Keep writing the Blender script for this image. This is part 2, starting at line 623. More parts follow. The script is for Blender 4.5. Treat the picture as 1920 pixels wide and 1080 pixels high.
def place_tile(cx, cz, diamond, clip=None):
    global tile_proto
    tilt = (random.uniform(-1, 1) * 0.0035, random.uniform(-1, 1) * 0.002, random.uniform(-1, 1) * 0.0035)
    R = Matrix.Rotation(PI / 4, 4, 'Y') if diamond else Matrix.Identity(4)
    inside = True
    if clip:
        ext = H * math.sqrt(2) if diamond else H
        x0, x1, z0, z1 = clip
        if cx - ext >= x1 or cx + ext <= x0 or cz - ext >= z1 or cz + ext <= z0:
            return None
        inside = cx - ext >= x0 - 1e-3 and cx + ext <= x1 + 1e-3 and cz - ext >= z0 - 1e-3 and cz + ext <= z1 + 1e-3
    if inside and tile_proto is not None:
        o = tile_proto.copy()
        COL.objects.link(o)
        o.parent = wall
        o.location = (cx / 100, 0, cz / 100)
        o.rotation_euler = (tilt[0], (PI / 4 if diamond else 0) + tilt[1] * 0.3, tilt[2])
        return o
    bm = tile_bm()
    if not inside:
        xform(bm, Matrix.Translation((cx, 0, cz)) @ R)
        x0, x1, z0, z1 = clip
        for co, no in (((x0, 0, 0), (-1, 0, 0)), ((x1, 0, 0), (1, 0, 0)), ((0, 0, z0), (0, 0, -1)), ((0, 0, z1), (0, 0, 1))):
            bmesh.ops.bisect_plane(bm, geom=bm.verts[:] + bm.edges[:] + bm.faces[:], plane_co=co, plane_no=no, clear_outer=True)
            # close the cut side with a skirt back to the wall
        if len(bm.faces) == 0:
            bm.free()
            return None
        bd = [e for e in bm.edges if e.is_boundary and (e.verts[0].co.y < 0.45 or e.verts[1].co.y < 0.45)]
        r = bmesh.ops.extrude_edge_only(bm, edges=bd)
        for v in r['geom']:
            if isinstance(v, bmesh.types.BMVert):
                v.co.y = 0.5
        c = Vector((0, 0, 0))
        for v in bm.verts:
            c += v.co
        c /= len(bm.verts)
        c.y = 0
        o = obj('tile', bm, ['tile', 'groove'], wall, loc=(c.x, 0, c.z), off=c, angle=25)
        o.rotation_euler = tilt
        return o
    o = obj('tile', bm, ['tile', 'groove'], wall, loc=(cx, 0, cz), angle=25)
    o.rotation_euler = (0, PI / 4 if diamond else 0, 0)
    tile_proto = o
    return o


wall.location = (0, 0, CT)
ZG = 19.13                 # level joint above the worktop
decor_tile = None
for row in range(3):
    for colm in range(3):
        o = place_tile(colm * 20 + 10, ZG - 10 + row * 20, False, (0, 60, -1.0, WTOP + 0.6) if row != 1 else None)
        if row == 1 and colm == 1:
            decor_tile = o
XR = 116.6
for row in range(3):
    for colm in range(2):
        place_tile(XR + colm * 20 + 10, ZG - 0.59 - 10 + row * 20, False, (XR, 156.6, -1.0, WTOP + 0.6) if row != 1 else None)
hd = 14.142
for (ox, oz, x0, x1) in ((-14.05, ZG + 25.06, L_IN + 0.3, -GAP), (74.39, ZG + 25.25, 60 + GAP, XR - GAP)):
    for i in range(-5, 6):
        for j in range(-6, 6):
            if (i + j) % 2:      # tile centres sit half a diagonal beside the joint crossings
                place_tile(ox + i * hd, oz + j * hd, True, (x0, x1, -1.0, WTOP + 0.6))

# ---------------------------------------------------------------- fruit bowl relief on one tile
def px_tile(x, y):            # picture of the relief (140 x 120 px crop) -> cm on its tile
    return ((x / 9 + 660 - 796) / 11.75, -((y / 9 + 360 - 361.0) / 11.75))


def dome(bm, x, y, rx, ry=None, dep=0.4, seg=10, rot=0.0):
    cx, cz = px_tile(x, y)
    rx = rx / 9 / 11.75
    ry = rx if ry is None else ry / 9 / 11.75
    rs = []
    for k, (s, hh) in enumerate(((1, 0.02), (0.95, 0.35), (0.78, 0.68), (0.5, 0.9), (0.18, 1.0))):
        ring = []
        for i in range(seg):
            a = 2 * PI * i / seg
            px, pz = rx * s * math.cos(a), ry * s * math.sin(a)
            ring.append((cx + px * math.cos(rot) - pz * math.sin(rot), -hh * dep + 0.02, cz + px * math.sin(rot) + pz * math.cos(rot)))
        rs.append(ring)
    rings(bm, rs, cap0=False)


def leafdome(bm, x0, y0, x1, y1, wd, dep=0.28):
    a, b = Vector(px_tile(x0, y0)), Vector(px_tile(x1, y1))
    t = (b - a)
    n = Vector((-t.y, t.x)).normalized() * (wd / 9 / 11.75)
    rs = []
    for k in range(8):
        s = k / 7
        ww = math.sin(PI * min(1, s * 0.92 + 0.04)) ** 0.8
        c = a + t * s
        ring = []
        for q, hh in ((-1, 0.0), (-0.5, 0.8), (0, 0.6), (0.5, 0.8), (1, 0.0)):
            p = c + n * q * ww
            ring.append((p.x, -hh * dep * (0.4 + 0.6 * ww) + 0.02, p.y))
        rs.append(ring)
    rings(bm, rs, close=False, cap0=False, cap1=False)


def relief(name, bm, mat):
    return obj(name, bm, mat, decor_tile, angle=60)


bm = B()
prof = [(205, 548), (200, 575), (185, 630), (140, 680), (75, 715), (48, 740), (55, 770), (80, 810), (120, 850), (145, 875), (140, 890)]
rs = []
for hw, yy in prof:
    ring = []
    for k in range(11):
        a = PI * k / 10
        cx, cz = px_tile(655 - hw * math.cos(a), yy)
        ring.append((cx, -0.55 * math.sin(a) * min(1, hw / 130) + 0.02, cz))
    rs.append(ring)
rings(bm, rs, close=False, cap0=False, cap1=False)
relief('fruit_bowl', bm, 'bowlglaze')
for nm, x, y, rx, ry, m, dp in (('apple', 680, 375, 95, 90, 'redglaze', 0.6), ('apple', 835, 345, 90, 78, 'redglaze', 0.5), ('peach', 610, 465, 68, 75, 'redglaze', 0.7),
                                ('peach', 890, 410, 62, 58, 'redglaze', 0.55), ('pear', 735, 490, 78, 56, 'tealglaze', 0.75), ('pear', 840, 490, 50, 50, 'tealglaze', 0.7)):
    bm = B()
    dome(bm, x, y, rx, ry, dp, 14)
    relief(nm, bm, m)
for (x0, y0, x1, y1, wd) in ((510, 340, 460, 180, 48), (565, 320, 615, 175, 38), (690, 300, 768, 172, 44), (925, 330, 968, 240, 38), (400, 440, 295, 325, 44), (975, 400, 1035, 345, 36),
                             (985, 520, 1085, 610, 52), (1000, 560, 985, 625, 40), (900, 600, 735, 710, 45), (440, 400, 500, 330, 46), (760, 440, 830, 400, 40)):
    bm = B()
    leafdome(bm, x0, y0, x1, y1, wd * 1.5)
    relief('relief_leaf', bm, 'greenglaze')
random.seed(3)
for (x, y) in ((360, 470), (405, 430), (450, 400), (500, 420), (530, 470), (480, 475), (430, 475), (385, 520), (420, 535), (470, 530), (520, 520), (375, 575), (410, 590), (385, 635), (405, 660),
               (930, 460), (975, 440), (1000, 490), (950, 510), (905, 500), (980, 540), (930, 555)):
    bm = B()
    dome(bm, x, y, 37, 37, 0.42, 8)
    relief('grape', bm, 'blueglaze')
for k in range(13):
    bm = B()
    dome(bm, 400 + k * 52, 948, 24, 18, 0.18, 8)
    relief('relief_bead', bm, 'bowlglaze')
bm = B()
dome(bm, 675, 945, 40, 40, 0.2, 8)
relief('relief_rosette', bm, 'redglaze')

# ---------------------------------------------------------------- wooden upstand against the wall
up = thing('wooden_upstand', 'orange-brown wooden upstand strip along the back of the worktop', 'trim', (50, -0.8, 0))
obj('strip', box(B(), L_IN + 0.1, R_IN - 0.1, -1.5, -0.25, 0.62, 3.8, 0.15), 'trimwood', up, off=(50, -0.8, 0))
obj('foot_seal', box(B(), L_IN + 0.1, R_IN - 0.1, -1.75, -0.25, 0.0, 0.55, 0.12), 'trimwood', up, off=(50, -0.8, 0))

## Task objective
Show every line that contains the word "picture".

## Result of the task
Keep writing the Blender script for this image. This is part 2, starting at line 623. More parts follow. The script is for Blender 4.5. Treat the picture as 1920 pixels wide and 1080 pixels high.
def px_tile(x, y):            # picture of the relief (140 x 120 px crop) -> cm on its tile